Yes, you have to create named functions when you use them.
6. In the age of unicode, why /not/ use the special symbols from APL?
We could use the J expressions to type them, but wouldn't the APL
symbols look and read better? As it is J might be said to have the
worst of both worlds.
Yes. I think the APL keyboards got problematic, but now you can have
lots of beautiful symbols easily accessible on the screen.
7. Has anyone made up a set of aliases for beginners which provides
natural language based names for the operations?

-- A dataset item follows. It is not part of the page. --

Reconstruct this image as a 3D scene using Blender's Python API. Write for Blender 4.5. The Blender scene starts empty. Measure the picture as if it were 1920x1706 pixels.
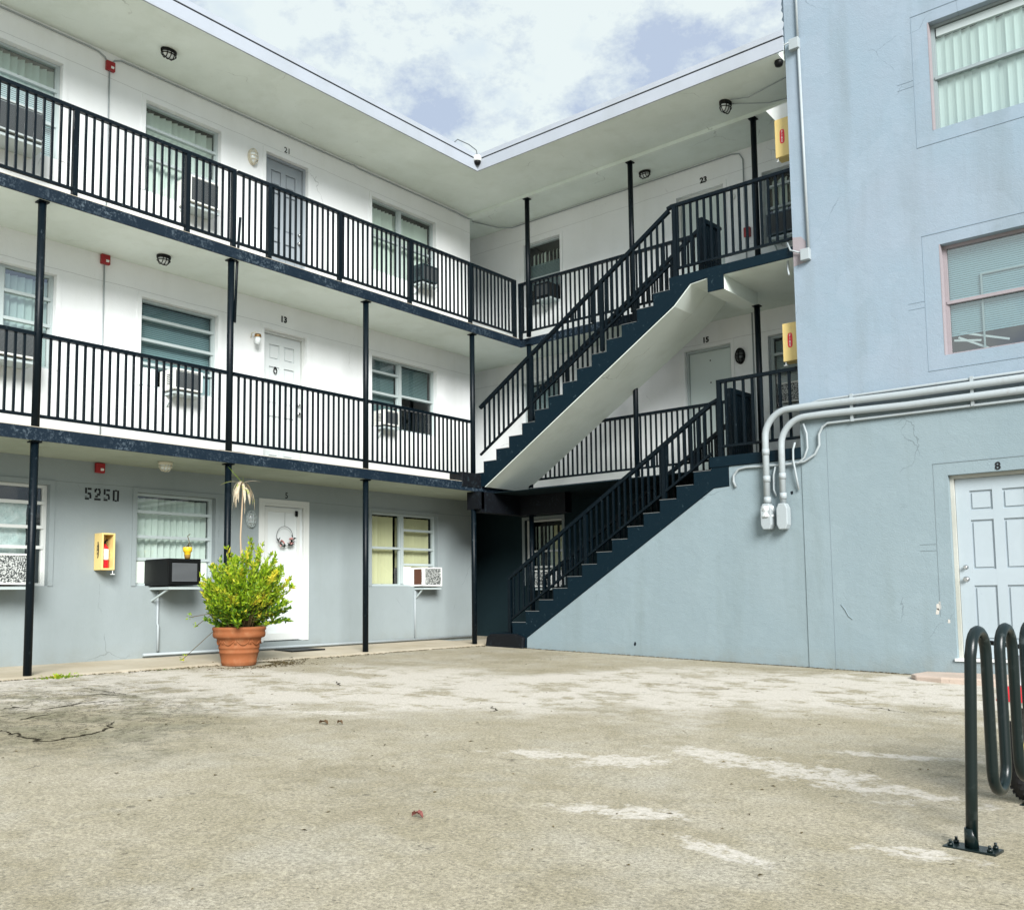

A newbie could
slowly add the abbreviations to his vocabulary, as one does with e.g.
emacs.
Yes, someone can surely give you more information on this.
8. The failure to clearly distinguish at the syntactic level between
monadic and dyadic verbs, along with the laconic culture, makes tacit
definitions almost unreadable for a beginner. This could have been
avoided, but it seems the drive to score an eagle won out over the
desire for clarity.
Yes, maybe it is also way to make the interpreter less complicated.
9. It's true that the choice of symbols for verbs was made carefully
and exhibits a logic not found in natural language. But here,
unsurprisingly, the latter shows its wisdom. There's a reason that
similar words in English tend to have unrelated meanings. For example
I often see "wary" written as "weary" in online forums. In practice
this causes little confusion because one can tell from the context
which meaning is intended. But if you mistake e.g. "{." for "{:" your
code will probably still run but with errors that could be hard to pin
down. Verbosity is better, at least for beginners.
It is like with maths, the terseness can make it more easy to
understand. At least I think that is the general idea. Personally I
don't think anyone can read it without trying it out at a terminal.
10. Maybe beginners aren't the point? Is J really just the Shriners
of programming? A bunch of crabby geezers riding around on scooters?
I might in fact want to join that, but I did kind of get the
impression that you were selling J as a serious programming language.
See my answer to point 2.
The users might seem a bit geeky. Like they got stuck in a way of
working that was efficient at a teletype 1980.
I feel better now. I continue to be fascinated by J, but point 4.
especially makes me leery of investing too heavily in it.